§ Given task: Transcribe the whole listing without a single picture.
══════════
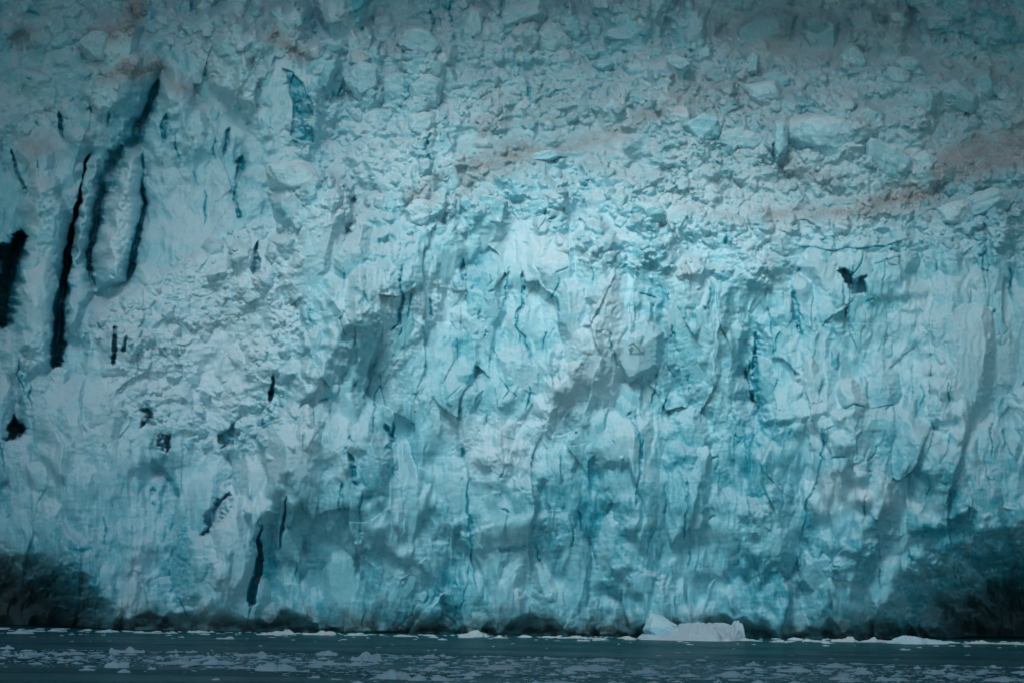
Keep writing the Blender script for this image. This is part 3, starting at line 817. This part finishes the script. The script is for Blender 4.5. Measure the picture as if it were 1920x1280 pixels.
def floe(name, u0, u1, vb, h, mat, seed, peaks=None, depth=None, flat=.35, res=None, jag=1.0):
    """a floating piece: irregular outline on the water, jagged back, some ice below the surface.
    peaks: (place -1..1, height share, width)"""
    r = np.random.default_rng(seed)
    p0, p1 = on_water(u0, vb), on_water(u1, vb)
    c = (p0 + p1) / 2
    w = (p1 - p0).length / 2
    H = h * .88 * c.y / FPX
    Dp = depth if depth else w * r.uniform(.5, .9)
    nx = res or int(min(46, max(12, (u1 - u0) * .8))); ny = max(8, nx // 2)
    if peaks is None:
        peaks = [(r.uniform(-.75, .75), r.uniform(.45, 1), r.uniform(.10, .4)) for _ in range(r.integers(2, 5))]
        peaks[0] = (peaks[0][0], 1.0, peaks[0][2])
    s = np.linspace(-1, 1, nx); t = np.linspace(-1, 1, ny)
    S, T = np.meshgrid(s, t)
    ang = np.sqrt(np.clip(1 - np.abs(s) ** 2.6, 0, 1)) * (1 + .35 * pn(s * 2.3, s * 0 + seed * .37, 5)) + .04
    X = S * w * (1 + .06 * pn(T * 2, S * 2 + seed, 3)); Yy = T * Dp * ang[None, :] + Dp * .12 * pn(S * 2, S * 0 + seed * 1.7, 8)
    prof = np.full(nx, flat)
    for q, hh, ww in peaks:
        prof = np.maximum(prof, flat + (hh - flat) * np.exp(-np.abs((s - q) / ww) ** 1.6))
    ridge = np.clip(1 - np.abs(T + .35 * pn(S * 1.5, S * 0 + seed * 2.1, 9)) ** 2.2, 0, 1)
    edge = np.clip((1 - np.abs(S)) / .10, 0, 1) ** .6 * np.clip((1 - np.abs(T)) / .18, 0, 1) ** .6
    Z = H * prof[None, :] * (.35 + .65 * ridge) * edge
    Z += jag * H * edge * (.20 * pn(S * w / .7 + seed, T * Dp / .7, 12) + .10 * pn(S * w / .3, T * Dp / .3 + seed, 13))
    Zt = np.maximum(Z, .02 * edge) - .03
    Zb = -.25 - H * .8 * edge
    rim = (np.abs(S) > .999) | (np.abs(T) > .999)
    Zt = np.where(rim, -.06, Zt); Zb = np.where(rim, -.06, Zb)
    top = np.stack([X, Yy, Zt], -1).reshape(-1, 3); bot = np.stack([X, Yy, Zb], -1).reshape(-1, 3)
    n = nx * ny
    V_ = np.concatenate([top, bot]).tolist(); F = []
    for j in range(ny - 1):
        for i in range(nx - 1):
            a = j * nx + i
            F.append((a, a + 1, a + nx + 1, a + nx)); F.append((n + a, n + a + nx, n + a + nx + 1, n + a + 1))
    edge_l = [i for i in range(nx)] + [j * nx + nx - 1 for j in range(1, ny)] + [(ny - 1) * nx + i for i in range(nx - 2, -1, -1)] + [j * nx for j in range(ny - 2, 0, -1)]
    for k in range(len(edge_l)):
        a, b = edge_l[k], edge_l[(k + 1) % len(edge_l)]
        F.append((a, n + a, n + b, b))
    me = bpy.data.meshes.new(name); me.from_pydata(V_, [], F); me.materials.append(mat)
    o = bpy.data.objects.new(name, me); COL.objects.link(o)
    o.location = (c.x, c.y + Dp * .35, 0)
    o.rotation_euler.z = math.atan2(p1.y - p0.y, p1.x - p0.x)
    return o


# the stranded bergs at the foot of the cliff
o = floe('iceberg', 1206, 1392, 1199, 39, M_BERG, 9001, [(-.05, .93, .22), (.25, .92, .3), (.62, .93, .28), (.90, 1.06, .07), (-.35, .6, .16), (-.72, .25, .3)], 9, .2, 60, .5)
tag(o, 'large white snowy berg slab with a small horn at its right end, below the cliff', 'iceberg')
pb = on_water(1246, 1198); o = lump('iceberg', (pb.x, pb.y + 3.0, 1.7), (3.3, 3.2, 2.3), M_BLUE, 9002, 10, .22, .06, .3, 5)
tag(o, 'rounded pale blue ice boulder against the left shoulder of the large white berg slab', 'iceberg')
pb = on_water(1388, 1199); o = lump('iceberg', (pb.x, pb.y + 3, .9), (1.15, 1.6, 1.4), M_FLOE, 9003, 9, .25, .06, 0, 4)
tag(o, 'small rounded ice lump touching the right end of the large white berg slab', 'iceberg')
o = floe('iceberg', 1674, 1768, 1206, 17, M_BLUE, 9004, [(-.35, 1, .22), (-.1, .85, .25), (.35, .6, .4)], 5, .25, 46, .6)
tag(o, 'long low pale blue berg floating in front of the dark right cave', 'iceberg')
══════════
§ Answer:
Keep writing the Blender script for this image. This is part 3, starting at line 817. This part finishes the script. The script is for Blender 4.5. Measure the picture as if it were 1920x1280 pixels.
def floe(name, u0, u1, vb, h, mat, seed, peaks=None, depth=None, flat=.35, res=None, jag=1.0):
    """a floating piece: irregular outline on the water, jagged back, some ice below the surface.
    peaks: (place -1..1, height share, width)"""
    r = np.random.default_rng(seed)
    p0, p1 = on_water(u0, vb), on_water(u1, vb)
    c = (p0 + p1) / 2
    w = (p1 - p0).length / 2
    H = h * .88 * c.y / FPX
    Dp = depth if depth else w * r.uniform(.5, .9)
    nx = res or int(min(46, max(12, (u1 - u0) * .8))); ny = max(8, nx // 2)
    if peaks is None:
        peaks = [(r.uniform(-.75, .75), r.uniform(.45, 1), r.uniform(.10, .4)) for _ in range(r.integers(2, 5))]
        peaks[0] = (peaks[0][0], 1.0, peaks[0][2])
    s = np.linspace(-1, 1, nx); t = np.linspace(-1, 1, ny)
    S, T = np.meshgrid(s, t)
    ang = np.sqrt(np.clip(1 - np.abs(s) ** 2.6, 0, 1)) * (1 + .35 * pn(s * 2.3, s * 0 + seed * .37, 5)) + .04
    X = S * w * (1 + .06 * pn(T * 2, S * 2 + seed, 3)); Yy = T * Dp * ang[None, :] + Dp * .12 * pn(S * 2, S * 0 + seed * 1.7, 8)
    prof = np.full(nx, flat)
    for q, hh, ww in peaks:
        prof = np.maximum(prof, flat + (hh - flat) * np.exp(-np.abs((s - q) / ww) ** 1.6))
    ridge = np.clip(1 - np.abs(T + .35 * pn(S * 1.5, S * 0 + seed * 2.1, 9)) ** 2.2, 0, 1)
    edge = np.clip((1 - np.abs(S)) / .10, 0, 1) ** .6 * np.clip((1 - np.abs(T)) / .18, 0, 1) ** .6
    Z = H * prof[None, :] * (.35 + .65 * ridge) * edge
    Z += jag * H * edge * (.20 * pn(S * w / .7 + seed, T * Dp / .7, 12) + .10 * pn(S * w / .3, T * Dp / .3 + seed, 13))
    Zt = np.maximum(Z, .02 * edge) - .03
    Zb = -.25 - H * .8 * edge
    rim = (np.abs(S) > .999) | (np.abs(T) > .999)
    Zt = np.where(rim, -.06, Zt); Zb = np.where(rim, -.06, Zb)
    top = np.stack([X, Yy, Zt], -1).reshape(-1, 3); bot = np.stack([X, Yy, Zb], -1).reshape(-1, 3)
    n = nx * ny
    V_ = np.concatenate([top, bot]).tolist(); F = []
    for j in range(ny - 1):
        for i in range(nx - 1):
            a = j * nx + i
            F.append((a, a + 1, a + nx + 1, a + nx)); F.append((n + a, n + a + nx, n + a + nx + 1, n + a + 1))
    edge_l = [i for i in range(nx)] + [j * nx + nx - 1 for j in range(1, ny)] + [(ny - 1) * nx + i for i in range(nx - 2, -1, -1)] + [j * nx for j in range(ny - 2, 0, -1)]
    for k in range(len(edge_l)):
        a, b = edge_l[k], edge_l[(k + 1) % len(edge_l)]
        F.append((a, n + a, n + b, b))
    me = bpy.data.meshes.new(name); me.from_pydata(V_, [], F); me.materials.append(mat)
    o = bpy.data.objects.new(name, me); COL.objects.link(o)
    o.location = (c.x, c.y + Dp * .35, 0)
    o.rotation_euler.z = math.atan2(p1.y - p0.y, p1.x - p0.x)
    return o


# the stranded bergs at the foot of the cliff
o = floe('iceberg', 1206, 1392, 1199, 39, M_BERG, 9001, [(-.05, .93, .22), (.25, .92, .3), (.62, .93, .28), (.90, 1.06, .07), (-.35, .6, .16), (-.72, .25, .3)], 9, .2, 60, .5)
tag(o, 'large white snowy berg slab with a small horn at its right end, below the cliff', 'iceberg')
pb = on_water(1246, 1198); o = lump('iceberg', (pb.x, pb.y + 3.0, 1.7), (3.3, 3.2, 2.3), M_BLUE, 9002, 10, .22, .06, .3, 5)
tag(o, 'rounded pale blue ice boulder against the left shoulder of the large white berg slab', 'iceberg')
pb = on_water(1388, 1199); o = lump('iceberg', (pb.x, pb.y + 3, .9), (1.15, 1.6, 1.4), M_FLOE, 9003, 9, .25, .06, 0, 4)
tag(o, 'small rounded ice lump touching the right end of the large white berg slab', 'iceberg')
o = floe('iceberg', 1674, 1768, 1206, 17, M_BLUE, 9004, [(-.35, 1, .22), (-.1, .85, .25), (.35, .6, .4)], 5, .25, 46, .6)
tag(o, 'long low pale blue berg floating in front of the dark right cave', 'iceberg')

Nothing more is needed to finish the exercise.